++++ GIVEN MATERIAL
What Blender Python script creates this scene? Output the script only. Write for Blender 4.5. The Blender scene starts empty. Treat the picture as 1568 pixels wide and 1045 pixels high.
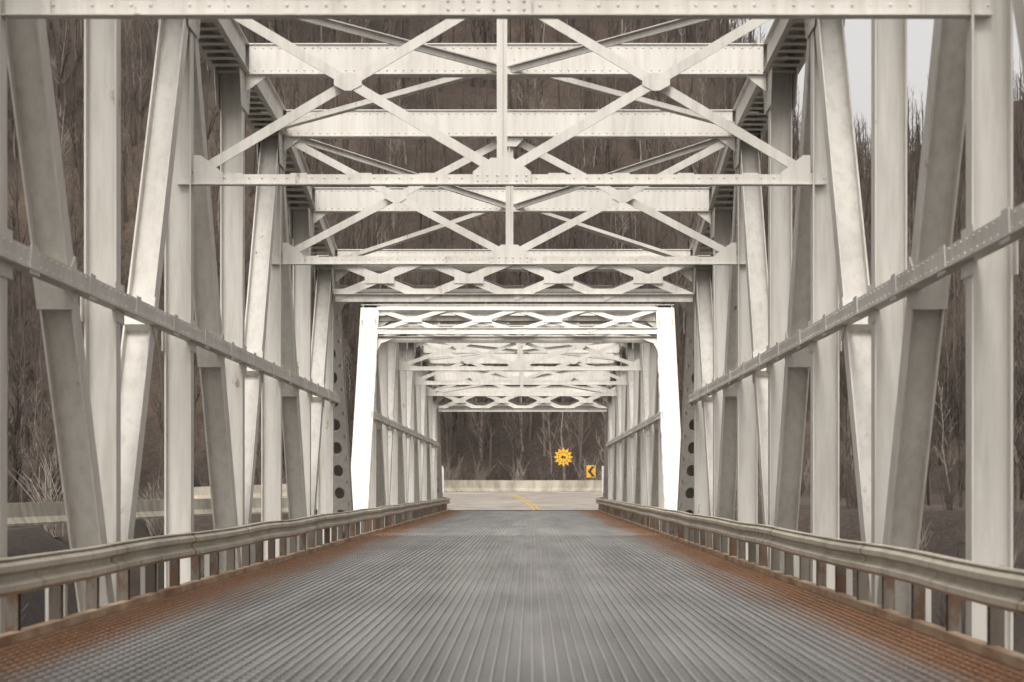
import bpy, math, random, bmesh
import numpy as np
from mathutils import Vector, Matrix
random.seed(7); rng=np.random.default_rng(7)
S=bpy.context.scene
def link(o,parent=None):
    S.collection.objects.link(o)
    if parent: o.parent=parent
    return o
# ---------------------------------------------------------------- materials
def mat(name):
    m=bpy.data.materials.new(name); m.use_nodes=True
    nt=m.node_tree; b=nt.nodes['Principled BSDF']
    return m,nt,b
def N(nt,t,**k):
    n=nt.nodes.new(t)
    for a,v in k.items(): setattr(n,a,v)
    return n
def ramp(nt,src,stops):
    r=nt.nodes.new('ShaderNodeValToRGB'); e=r.color_ramp.elements
    while len(e)>1: e.remove(e[-1])
    e[0].position=stops[0][0]; e[0].color=(*stops[0][1],1)
    for p,c in stops[1:]:
        x=e.new(p); x.color=(*c,1)
    nt.links.new(src,r.inputs['Fac']); return r
def noise(nt,scale,detail=4,stretch=(1,1,1),rough=.55):
    g=N(nt,'ShaderNodeNewGeometry'); mp=N(nt,'ShaderNodeMapping'); mp.inputs['Scale'].default_value=stretch
    nt.links.new(g.outputs['Position'],mp.inputs['Vector'])
    n=N(nt,'ShaderNodeTexNoise'); n.inputs['Scale'].default_value=scale; n.inputs['Detail'].default_value=detail; n.inputs['Roughness'].default_value=rough
    nt.links.new(mp.outputs['Vector'],n.inputs['Vector']); return n
def mixc(nt,fac,a,b,mode='MIX'):
    m=N(nt,'ShaderNodeMix',data_type='RGBA',blend_type=mode)
    for s,v in ((m.inputs[0],fac),(m.inputs[6],a),(m.inputs[7],b)):
        if hasattr(v,'links'): nt.links.new(v,s)
        elif isinstance(v,(tuple,list)): s.default_value=(*v,1)
        else: s.default_value=v
    return m.outputs[2]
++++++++
Repeat the listing in full and exactly. Do not include any images.

What Blender Python script creates this scene? Output the script only. Write for Blender 4.5. The Blender scene starts empty. Treat the picture as 1568 pixels wide and 1045 pixels high.
import bpy, math, random, bmesh
import numpy as np
from mathutils import Vector, Matrix
random.seed(7); rng=np.random.default_rng(7)
S=bpy.context.scene
def link(o,parent=None):
    S.collection.objects.link(o)
    if parent: o.parent=parent
    return o
# ---------------------------------------------------------------- materials
def mat(name):
    m=bpy.data.materials.new(name); m.use_nodes=True
    nt=m.node_tree; b=nt.nodes['Principled BSDF']
    return m,nt,b
def N(nt,t,**k):
    n=nt.nodes.new(t)
    for a,v in k.items(): setattr(n,a,v)
    return n
def ramp(nt,src,stops):
    r=nt.nodes.new('ShaderNodeValToRGB'); e=r.color_ramp.elements
    while len(e)>1: e.remove(e[-1])
    e[0].position=stops[0][0]; e[0].color=(*stops[0][1],1)
    for p,c in stops[1:]:
        x=e.new(p); x.color=(*c,1)
    nt.links.new(src,r.inputs['Fac']); return r
def noise(nt,scale,detail=4,stretch=(1,1,1),rough=.55):
    g=N(nt,'ShaderNodeNewGeometry'); mp=N(nt,'ShaderNodeMapping'); mp.inputs['Scale'].default_value=stretch
    nt.links.new(g.outputs['Position'],mp.inputs['Vector'])
    n=N(nt,'ShaderNodeTexNoise'); n.inputs['Scale'].default_value=scale; n.inputs['Detail'].default_value=detail; n.inputs['Roughness'].default_value=rough
    nt.links.new(mp.outputs['Vector'],n.inputs['Vector']); return n
def mixc(nt,fac,a,b,mode='MIX'):
    m=N(nt,'ShaderNodeMix',data_type='RGBA',blend_type=mode)
    for s,v in ((m.inputs[0],fac),(m.inputs[6],a),(m.inputs[7],b)):
        if hasattr(v,'links'): nt.links.new(v,s)
        elif isinstance(v,(tuple,list)): s.default_value=(*v,1)
        else: s.default_value=v
    return m.outputs[2]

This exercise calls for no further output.